Dennis Hamilton (http://orcmid.com/blog) also prefers the earlier time and is happy to be able to participate once again.

  • For those who haven't noticed yet, once you go through the trouble to go through the Preferences and magical incantation stuff, the Wiki will store a cookie on your machine and you will be automatically recognized (and authorized to edit) on return visits. I just went through that because I'm operating on a new computer and I observed it doing that.
  • There's some conversation about finding a better way to have recorded conversations other than the e-mail exchanges we are using, such as the ones right now on fixing the time and date for call 4. I think this is a good place though not so nice as a shared blog or something that gives us our own copies. (I can save these pages to my computer, but that doesn't let me know about more-recent changes.)
  • I am having an archetypical system-incoherence experience right now, struggling to get a message to David Wilcox to let him know that, thanks to the way a spam filter works at his end, I can't get a message through to him.
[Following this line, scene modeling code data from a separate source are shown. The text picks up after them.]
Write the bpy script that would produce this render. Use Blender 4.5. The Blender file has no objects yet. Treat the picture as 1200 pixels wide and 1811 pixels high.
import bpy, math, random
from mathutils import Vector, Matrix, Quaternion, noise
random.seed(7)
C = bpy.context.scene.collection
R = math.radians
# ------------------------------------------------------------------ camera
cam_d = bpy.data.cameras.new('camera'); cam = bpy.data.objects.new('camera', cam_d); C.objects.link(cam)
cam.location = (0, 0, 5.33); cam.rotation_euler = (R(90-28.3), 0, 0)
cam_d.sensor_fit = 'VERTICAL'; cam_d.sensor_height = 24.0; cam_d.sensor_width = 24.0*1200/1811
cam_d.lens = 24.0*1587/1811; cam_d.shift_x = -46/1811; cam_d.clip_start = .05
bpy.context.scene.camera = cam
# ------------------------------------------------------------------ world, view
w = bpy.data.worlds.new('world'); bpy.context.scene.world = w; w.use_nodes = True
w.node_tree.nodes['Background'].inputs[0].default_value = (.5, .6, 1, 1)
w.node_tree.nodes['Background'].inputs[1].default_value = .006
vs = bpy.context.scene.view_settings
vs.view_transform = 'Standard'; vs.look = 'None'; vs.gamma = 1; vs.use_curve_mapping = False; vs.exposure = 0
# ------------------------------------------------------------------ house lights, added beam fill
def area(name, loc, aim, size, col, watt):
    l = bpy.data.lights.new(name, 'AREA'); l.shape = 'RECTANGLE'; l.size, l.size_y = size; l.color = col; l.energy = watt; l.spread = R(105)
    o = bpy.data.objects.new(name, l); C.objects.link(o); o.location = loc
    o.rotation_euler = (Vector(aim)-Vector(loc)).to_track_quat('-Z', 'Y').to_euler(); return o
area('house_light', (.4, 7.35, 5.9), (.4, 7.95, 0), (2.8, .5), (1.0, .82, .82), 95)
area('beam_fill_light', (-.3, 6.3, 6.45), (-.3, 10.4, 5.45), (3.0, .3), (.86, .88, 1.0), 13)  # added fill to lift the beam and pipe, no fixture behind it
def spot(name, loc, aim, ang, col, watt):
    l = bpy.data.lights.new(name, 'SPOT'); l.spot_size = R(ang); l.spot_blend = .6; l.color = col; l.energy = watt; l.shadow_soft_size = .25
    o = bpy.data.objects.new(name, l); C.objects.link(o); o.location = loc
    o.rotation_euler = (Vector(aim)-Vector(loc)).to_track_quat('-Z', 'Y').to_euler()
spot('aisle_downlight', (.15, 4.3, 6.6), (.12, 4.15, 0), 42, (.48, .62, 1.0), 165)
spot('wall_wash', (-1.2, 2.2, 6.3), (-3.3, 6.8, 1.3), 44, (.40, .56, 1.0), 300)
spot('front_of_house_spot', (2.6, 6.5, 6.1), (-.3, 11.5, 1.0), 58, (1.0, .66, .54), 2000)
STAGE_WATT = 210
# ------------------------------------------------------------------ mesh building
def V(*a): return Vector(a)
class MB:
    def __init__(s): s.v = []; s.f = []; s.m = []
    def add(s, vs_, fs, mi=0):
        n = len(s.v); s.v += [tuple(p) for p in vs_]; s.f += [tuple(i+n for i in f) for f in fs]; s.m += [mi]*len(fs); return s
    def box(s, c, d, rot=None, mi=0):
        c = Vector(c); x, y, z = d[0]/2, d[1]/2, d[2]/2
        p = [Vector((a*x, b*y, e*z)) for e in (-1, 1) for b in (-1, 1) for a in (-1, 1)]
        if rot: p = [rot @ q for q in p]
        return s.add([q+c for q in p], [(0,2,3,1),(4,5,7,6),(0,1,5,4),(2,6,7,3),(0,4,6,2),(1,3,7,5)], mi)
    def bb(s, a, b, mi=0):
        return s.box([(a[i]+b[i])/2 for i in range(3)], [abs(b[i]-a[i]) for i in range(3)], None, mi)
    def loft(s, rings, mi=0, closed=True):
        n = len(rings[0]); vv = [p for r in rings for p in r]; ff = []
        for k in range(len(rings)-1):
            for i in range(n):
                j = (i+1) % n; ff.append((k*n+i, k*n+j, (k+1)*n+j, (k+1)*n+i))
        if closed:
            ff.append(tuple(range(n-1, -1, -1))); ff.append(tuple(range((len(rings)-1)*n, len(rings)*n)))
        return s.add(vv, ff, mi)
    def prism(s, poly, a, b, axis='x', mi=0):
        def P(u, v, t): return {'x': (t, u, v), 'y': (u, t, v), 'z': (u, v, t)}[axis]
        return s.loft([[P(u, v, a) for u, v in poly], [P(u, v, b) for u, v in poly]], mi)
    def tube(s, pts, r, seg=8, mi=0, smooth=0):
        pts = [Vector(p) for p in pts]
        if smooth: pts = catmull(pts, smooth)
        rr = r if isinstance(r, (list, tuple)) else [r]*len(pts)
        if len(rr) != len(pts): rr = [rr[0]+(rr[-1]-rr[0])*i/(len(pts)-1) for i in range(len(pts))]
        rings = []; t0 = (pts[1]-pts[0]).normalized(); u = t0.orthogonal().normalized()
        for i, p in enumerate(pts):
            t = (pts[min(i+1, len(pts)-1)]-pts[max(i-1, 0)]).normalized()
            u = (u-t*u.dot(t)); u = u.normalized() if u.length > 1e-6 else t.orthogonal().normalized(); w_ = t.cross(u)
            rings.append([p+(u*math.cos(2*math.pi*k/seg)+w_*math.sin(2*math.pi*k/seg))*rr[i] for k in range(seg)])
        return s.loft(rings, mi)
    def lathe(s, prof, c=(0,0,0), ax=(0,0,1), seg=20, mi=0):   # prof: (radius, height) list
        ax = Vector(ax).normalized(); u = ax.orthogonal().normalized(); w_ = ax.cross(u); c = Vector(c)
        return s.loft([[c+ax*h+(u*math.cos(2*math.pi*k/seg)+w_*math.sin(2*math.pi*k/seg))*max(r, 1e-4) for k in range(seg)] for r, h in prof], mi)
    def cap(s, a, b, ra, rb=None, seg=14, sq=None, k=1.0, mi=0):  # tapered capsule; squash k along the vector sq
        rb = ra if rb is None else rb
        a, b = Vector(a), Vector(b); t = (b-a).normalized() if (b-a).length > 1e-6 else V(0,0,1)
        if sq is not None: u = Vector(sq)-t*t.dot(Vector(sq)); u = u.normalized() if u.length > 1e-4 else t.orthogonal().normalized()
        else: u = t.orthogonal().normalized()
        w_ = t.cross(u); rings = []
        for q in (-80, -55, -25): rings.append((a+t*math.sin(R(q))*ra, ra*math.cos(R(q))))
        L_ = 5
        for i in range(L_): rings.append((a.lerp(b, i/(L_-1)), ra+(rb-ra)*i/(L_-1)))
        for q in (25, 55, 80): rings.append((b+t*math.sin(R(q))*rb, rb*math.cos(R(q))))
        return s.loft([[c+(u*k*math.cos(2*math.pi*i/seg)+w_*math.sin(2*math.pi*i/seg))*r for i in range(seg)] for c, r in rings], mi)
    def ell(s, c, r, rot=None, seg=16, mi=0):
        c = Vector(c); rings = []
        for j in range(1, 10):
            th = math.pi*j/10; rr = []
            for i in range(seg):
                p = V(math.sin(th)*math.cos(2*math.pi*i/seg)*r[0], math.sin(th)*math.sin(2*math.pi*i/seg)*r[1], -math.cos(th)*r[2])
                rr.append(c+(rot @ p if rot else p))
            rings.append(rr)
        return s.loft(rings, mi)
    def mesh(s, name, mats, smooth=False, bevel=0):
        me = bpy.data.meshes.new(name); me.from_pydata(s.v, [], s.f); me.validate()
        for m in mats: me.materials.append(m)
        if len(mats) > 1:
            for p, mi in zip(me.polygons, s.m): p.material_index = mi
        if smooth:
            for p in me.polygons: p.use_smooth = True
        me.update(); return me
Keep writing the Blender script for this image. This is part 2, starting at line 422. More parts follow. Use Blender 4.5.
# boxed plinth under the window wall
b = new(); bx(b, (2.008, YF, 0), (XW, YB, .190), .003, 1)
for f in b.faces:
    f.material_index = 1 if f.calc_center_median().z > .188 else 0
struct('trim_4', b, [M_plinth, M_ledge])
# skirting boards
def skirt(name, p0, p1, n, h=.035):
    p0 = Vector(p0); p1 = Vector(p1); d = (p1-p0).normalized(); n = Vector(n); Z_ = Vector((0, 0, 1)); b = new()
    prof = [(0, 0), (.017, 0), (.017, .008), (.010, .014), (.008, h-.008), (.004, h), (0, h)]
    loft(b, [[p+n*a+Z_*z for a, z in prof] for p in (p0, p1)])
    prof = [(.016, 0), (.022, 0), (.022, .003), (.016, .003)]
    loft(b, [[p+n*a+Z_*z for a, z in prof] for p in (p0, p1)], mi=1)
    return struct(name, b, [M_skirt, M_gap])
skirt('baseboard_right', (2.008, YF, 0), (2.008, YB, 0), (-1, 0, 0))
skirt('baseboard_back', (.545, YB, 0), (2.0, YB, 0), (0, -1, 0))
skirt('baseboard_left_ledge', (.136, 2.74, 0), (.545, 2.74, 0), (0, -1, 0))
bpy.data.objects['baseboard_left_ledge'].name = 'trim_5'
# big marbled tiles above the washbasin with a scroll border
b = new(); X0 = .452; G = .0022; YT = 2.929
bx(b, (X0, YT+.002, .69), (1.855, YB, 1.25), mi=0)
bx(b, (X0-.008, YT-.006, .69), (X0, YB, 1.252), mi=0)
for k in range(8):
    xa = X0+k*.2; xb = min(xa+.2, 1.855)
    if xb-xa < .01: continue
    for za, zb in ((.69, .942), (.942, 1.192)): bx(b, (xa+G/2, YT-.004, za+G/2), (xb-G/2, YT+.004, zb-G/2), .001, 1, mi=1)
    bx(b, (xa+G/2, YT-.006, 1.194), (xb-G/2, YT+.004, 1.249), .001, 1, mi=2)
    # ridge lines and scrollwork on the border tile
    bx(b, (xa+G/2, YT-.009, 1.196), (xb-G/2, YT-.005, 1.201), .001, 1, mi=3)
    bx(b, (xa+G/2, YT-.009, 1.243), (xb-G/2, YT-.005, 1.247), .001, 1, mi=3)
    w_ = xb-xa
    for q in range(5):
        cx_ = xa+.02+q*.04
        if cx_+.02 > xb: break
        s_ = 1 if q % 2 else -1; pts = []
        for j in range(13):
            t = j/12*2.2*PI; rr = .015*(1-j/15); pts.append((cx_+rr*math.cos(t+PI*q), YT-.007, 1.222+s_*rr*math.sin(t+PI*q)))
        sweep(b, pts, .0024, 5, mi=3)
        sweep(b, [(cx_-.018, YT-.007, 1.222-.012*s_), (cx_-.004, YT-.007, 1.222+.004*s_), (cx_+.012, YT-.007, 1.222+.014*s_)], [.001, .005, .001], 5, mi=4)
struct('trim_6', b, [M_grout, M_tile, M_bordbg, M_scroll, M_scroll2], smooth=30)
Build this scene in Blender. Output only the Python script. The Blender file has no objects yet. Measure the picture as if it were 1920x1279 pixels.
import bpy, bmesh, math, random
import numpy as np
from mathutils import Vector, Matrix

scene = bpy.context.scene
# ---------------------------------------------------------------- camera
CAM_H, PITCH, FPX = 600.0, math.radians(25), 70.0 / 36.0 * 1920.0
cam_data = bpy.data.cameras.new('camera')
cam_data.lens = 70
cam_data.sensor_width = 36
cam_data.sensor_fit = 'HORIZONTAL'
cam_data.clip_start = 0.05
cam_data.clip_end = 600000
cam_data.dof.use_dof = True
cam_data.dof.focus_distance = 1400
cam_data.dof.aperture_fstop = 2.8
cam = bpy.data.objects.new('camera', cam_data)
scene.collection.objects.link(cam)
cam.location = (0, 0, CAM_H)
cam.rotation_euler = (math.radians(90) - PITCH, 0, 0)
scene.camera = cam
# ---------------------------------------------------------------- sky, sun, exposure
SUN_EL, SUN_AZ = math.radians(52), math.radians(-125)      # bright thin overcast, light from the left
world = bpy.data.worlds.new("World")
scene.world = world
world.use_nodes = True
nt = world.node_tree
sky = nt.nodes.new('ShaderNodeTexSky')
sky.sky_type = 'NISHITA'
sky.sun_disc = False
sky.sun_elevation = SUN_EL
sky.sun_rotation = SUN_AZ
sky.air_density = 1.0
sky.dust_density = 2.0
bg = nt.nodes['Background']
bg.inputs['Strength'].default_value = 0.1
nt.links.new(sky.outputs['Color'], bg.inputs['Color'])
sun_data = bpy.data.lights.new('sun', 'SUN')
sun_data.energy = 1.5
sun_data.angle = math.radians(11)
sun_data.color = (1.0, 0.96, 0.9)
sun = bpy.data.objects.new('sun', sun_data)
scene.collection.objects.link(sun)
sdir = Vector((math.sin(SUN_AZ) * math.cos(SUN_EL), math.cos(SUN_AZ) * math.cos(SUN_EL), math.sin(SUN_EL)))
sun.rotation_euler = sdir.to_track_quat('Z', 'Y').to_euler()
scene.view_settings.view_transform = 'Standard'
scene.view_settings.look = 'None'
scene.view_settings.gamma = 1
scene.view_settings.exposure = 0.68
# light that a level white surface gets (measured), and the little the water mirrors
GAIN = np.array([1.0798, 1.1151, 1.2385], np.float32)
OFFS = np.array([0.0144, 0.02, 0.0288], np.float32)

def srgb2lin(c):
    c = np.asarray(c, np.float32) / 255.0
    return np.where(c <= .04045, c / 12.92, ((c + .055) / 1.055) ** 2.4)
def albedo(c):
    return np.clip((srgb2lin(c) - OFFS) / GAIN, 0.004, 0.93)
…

I've wasted a good 40 minutes fussing with that and you can't imagine how pissy I am getting with it. I know it's not David, it's some geek who created a system that unilaterally makes bounce determinations and doesn't let the intended recipient know anything about what happened, or not anything useful -- I have no idea what indications David gets. Normally, after a few tries like this I shrug and walk away. That's an interesting thing about what strike people as barriers to participation -- sort of denial of engagement at the front door -- and that, unfortunately, is something that people may be clueless about. And I do mean clueless. I've been engaged in working through these in places where it is pretty clear that the intended recipients don't care. Grumble, mumble, grumble more. I suppose there's an anti-pattern in here and it would be great to find a humorous archetypical image for it. All that comes to mind is "Have you heard the one about the guy with the banana in his ear? ... "
  • If we could get decent, full-content RSS feeds off of wiki pages, that would be cool. I've commented about that elsewhere. David, if your wiki-bliki-content-management thingie will do that, I will move heaven and earth to use it in collaborative settings of mine.
  • Have you noticed that an upset brings every previous upset like it careening out of the past and into the present moment of anguish and frustration? Right now, not only am I pissed at the spam filter near David, I am upset at the IT department of the University of Liverpool, Blogger and Google, the IT school at RIT (sorry Liz Lawley), and whoever put up perimeter filters at a few other campus organizations. It's interesting where I run into this cluelessness. Then I make myself even more cranky over that.
  • Raymond Chen has posted a nice anecdotal account of how us/them was dealt with at his workplace in bygone days, though the beer continues.

Random Nancy Thoughts

  • As this project is taking up a little life of it's own, maybe we should spend a bit of this week's call on process - tools, our agreements with each other, next steps
  • I personally would love to see others in the group take responsibility for organizing a call. Pick a leader, they suss out the topic, set the date and time and facilitate the call. I don't see this as something that Bill and I "own"... nor do I have enough personal bandwidth to support it on an ongoing basis, but I do from a community/collaboration basis, make sense?